Knife attack in Paris: Young German dies in suspected terrorist attack not far from the Eiffel Tower

A young German tourist was killed in an apparent Islamist knife attack in Paris.

Knife attack in Paris: Young German dies in suspected terrorist attack not far from the Eiffel Tower

A young German tourist was killed in an apparent Islamist knife attack in Paris. As French Interior Minister Gérald Darmanin and the public prosecutor announced on Sunday night, the fatality was a German born in the Philippines in 1999. The perpetrator, who was known as an Islamist and is said to have shouted "Allahu Akbar" (God is great) during the crime, injured two other people. He was arrested.
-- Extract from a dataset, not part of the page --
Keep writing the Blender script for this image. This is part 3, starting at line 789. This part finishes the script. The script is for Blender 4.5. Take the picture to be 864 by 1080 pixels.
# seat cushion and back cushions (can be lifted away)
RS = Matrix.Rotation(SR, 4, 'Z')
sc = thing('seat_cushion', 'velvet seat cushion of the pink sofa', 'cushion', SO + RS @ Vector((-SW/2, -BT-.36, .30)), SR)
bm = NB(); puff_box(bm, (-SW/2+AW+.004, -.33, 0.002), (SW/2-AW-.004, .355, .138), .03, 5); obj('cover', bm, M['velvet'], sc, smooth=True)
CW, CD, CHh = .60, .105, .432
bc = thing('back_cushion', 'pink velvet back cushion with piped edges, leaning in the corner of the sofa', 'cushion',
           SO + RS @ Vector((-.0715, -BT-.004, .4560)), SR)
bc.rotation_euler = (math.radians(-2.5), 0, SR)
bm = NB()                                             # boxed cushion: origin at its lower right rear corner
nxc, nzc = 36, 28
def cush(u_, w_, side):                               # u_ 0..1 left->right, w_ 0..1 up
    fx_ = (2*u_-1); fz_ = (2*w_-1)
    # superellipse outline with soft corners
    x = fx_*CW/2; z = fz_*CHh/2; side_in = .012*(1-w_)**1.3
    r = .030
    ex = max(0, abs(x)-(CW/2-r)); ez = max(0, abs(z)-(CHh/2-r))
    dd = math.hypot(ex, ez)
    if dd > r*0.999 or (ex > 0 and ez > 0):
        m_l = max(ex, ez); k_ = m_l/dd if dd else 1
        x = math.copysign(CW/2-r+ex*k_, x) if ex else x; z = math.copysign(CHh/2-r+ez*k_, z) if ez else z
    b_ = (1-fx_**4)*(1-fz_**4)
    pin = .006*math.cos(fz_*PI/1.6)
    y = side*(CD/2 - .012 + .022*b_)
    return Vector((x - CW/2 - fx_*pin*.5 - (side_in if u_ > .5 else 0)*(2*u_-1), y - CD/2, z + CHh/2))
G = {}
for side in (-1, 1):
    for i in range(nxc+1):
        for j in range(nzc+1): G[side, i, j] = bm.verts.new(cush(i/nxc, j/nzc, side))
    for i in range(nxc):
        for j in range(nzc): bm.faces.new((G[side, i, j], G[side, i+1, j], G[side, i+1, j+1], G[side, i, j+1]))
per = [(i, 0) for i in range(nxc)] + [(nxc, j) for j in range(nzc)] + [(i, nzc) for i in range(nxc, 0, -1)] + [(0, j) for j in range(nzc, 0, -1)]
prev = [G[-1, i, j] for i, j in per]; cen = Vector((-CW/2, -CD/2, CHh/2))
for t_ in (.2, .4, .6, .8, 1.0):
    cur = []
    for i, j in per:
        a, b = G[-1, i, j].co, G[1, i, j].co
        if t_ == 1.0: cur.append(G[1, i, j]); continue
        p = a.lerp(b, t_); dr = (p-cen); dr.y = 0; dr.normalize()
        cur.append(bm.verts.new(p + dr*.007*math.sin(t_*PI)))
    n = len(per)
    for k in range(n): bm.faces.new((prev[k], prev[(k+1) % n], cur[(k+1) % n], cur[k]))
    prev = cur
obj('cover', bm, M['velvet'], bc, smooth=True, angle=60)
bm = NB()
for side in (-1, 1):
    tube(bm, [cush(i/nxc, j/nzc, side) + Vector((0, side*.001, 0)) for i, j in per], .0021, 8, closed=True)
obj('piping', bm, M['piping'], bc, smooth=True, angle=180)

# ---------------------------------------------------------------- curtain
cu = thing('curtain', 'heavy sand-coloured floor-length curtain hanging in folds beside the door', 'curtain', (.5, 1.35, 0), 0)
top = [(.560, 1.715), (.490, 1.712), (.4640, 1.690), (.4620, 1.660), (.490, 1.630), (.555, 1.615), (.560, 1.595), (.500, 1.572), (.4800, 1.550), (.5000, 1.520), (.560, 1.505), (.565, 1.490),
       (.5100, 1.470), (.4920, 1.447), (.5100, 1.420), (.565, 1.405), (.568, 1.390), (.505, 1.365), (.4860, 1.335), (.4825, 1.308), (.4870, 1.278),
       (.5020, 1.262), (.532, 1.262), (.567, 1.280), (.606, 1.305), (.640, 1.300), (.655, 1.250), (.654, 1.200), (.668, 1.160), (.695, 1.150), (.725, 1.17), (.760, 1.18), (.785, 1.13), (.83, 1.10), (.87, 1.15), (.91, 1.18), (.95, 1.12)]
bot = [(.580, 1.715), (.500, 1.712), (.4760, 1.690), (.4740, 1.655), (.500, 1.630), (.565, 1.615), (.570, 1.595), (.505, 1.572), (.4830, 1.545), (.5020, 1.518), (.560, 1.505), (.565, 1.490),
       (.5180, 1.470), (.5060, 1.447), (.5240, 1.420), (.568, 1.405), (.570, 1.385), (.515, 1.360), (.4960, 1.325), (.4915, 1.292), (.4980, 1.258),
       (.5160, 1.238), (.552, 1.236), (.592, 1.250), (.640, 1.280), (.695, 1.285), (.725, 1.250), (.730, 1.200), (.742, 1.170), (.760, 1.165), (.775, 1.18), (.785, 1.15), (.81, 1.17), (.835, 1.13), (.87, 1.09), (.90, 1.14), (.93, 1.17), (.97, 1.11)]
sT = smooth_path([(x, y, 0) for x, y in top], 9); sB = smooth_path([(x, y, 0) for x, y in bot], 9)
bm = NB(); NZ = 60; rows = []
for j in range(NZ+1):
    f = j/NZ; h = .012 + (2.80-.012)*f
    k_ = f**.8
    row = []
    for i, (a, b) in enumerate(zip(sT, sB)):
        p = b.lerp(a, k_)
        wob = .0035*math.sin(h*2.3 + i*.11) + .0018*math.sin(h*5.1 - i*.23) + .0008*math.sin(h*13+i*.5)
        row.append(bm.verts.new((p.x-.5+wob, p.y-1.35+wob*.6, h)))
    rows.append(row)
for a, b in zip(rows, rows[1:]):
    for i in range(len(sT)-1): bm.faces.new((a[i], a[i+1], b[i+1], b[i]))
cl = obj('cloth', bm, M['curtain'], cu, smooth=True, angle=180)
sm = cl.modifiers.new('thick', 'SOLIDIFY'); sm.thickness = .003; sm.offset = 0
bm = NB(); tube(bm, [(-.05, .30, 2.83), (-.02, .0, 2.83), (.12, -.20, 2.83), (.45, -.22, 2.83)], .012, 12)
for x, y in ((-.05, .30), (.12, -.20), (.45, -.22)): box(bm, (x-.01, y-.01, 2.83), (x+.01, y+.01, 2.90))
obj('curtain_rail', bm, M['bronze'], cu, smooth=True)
The knife attack occurred on Saturday evening near the Eiffel Tower in Paris. The perpetrator attacked a foreign tourist couple, said Interior Minister Gérald Darmanin during a visit to the crime scene. "A German tourist who was born in the Philippines died from the stabs." According to the public prosecutor's office, the fatality was born in 1999.

According to Darmanin, the German tourist's companion remained physically unharmed because a taxi driver intervened. The attacker then ran over a bridge over the Seine to the other side of the river and attacked other people there. He injured one person in the eye with a hammer, and another person suffered shock.

According to the information, the injured were a Frenchman in his 60s and a foreign tourist. Darmanin did not disclose his nationality.

An eyewitness who was in a bar nearby during the crime said he heard cries for help and saw people running away. A man “with a hammer in his hand” attacked another man, who then fell. After “five to ten minutes” the police arrived.

According to police sources, the attacker shouted "Allahu Akbar" (God is great) during his attack. The Frenchman, born in 1997, was knocked out with a Taser and arrested for murder and attempted murder. The national anti-terrorism prosecutor's office took over the investigation.

According to Interior Minister Darmanin, the attacker had a criminal record. In 2016, he was sentenced to five years in prison for planning another attack, of which he served four years. After his crime on Saturday, he said he couldn't stand that Muslims were being killed in "Afghanistan and Palestine." He expressed anger about the Gaza war and that France was Israel's "accomplice" in it.

Police sources said the French-born son of Iranian parents was known as a radical Islamist. He suffered from psychological problems, was "very unstable" and was therefore treated psychiatrically during and after his imprisonment.

It was also said that around the same time as his crime on Saturday, the young man published a confessional video on online networks in which he referred to "the current situation, the government, the murder of innocent Muslims."

French President Emmanuel Macron expressed his "condolences" to the relatives of the German victim on the online service X (formerly Twitter). Prime Minister Elisabeth Borne declared on X: "We will not give in to terrorism." At the same time, she praised “the courage and professionalism of our security and rescue forces.” Darmanin also highlighted the “courageous” police intervention on X.

Two months ago, the highest attack alert level was declared for France after a radicalized ex-student stabbed a 57-year-old teacher and injured three other employees at a school in Arras, northern France. The 20-year-old perpetrator, who came from Russian Ingushetia, had previously sworn allegiance to the jihadist militia Islamic State (IS).

In Paris there have been several acts similar to those on Saturday evening in recent years. In May 2018, a Russian-French attacker born in Chechnya killed a passerby with a kitchen knife and injured four other people before police killed him. IS claimed responsibility for the crime.

In February 2017, an Egyptian attacked security forces near the Louvre with a machete while shouting "Allah Akbar." He was sentenced to 30 years in prison in June 2021.